Don't confuse a simple UI with a simple application. I have no doubt the back end of Basecamp is quite sophisticated and would take considerable effort to duplicate.
Of course you know this as your company is building a product that competes with Basecamp.
Not mentioning that fact while criticizing 37 Signals strikes me as a little disingenuous.
Now I don't know squat about your product or theirs, I just know they have quite a following.
I also know this: in business there is NO safety. No matter how good your technology, story, product, fan base, IP, etc. there is always the threat of someone about to eat your lunch.
Except that Peregrine was all smoke and mirrors and cratered quite badly...
So, there are all kinds of scenarios how these things can play out...
"smartsheet - Collaborate on task lists, projects, or anything you’re working on"
sounds like astroturfing to me
Product company vs Marketing company is an age old topic. I simply point out that 37Signals seems to have an amazing opportunity with their very happy customers in a market that should house a billion dollar software winner. Yet it seems they are content with their 'anti-growth' approach and a modest single digit million revenue stream. Using Onyx and my own experience as a proxy to provide advice shouldn't offend any of their customers.
This sounds like an intentional pun give the tech context but I think you mean "cachet" , ha ha
We ended up moving to Pivotal which was more intuitive for a sales person. I did enjoy the rest of what you said and I am currently a smartsheet user - I have been very impressed with the UI and workflow. This time around Brent dont abandon the SMB market.
If some group managed to sneak out a version without bloat and managed to dodge reorgs long enough to find users, it would get sucked into Information Worker or some other big product group.
It would languish there for a couple of years until they finished their next bloated version of Sharepoint, or Office Live, or whatever their new vision is for iWorker collaboration. At that point, they'd try and get everyone to move over to the bloated service and then shut down the original service 8 weeks later.
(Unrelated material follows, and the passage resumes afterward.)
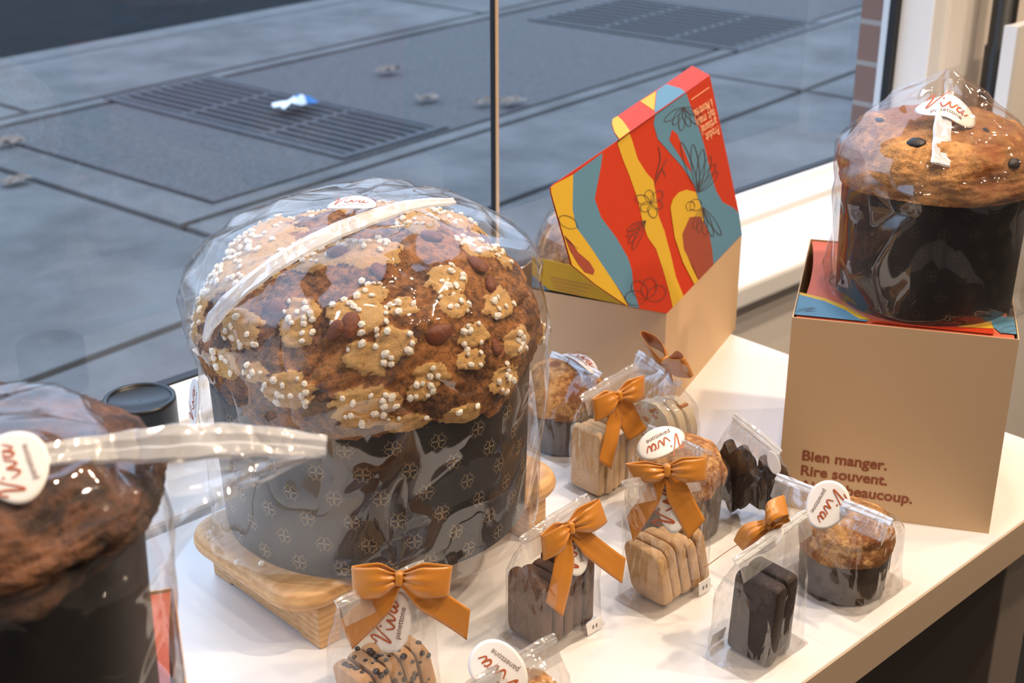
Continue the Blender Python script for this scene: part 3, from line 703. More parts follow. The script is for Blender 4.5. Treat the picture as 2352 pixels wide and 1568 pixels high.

Google could probably pull off the simplicity, but after getting burned by their decision to put Google Notebook out to pasture, I wonder if it wouldn't get dropped or neglected.
On the contrary to several people commenting, I think all that Microsoft or Google would need to do is actually listen to what customers need instead of telling them "No, sorry, we aren't going to give you what you ask for because we think you don't need it." <sic>
Second, tell me why 37Signals is at risk and Smartsheet isn't?
Third, MS and Google aren't going to attack a market that's a few million a year in size. Probably not even if it's $50m a year unless it's growing swiftly or they feel that by entering the market they can make that happen.
Sorry, but the fear of MS entering your market and killing you is a 1990s story - not a 2009 one. And it was always shortsighted - talk about market validation and education!
As for Basecamp, it's fine if it maps to the way you work. If it doesn't, it's the wrong product. However, this doesn't make it a _bad_ product anymore than GMail is a worse product than Outlook because Gmail doesn't use folders and Outlook does. They differ in how they do a function and that's FINE. This is far better than some product that tries to be all things to all people and ends up doing nothing well. Basecamp and you just don't think alike? Great, use another product. That's kind of why there are different products after all.
The terms on which software companies compete today are fundamentally different than they were 5-10 years ago. Market dominance and competitive differentiation is a function of the quantity and value of the data under management and NOT of the footprint of the technology.
This article doesn't demonstrate Frei's wisdom and 37Signals vulnerability. Just the opposite, really.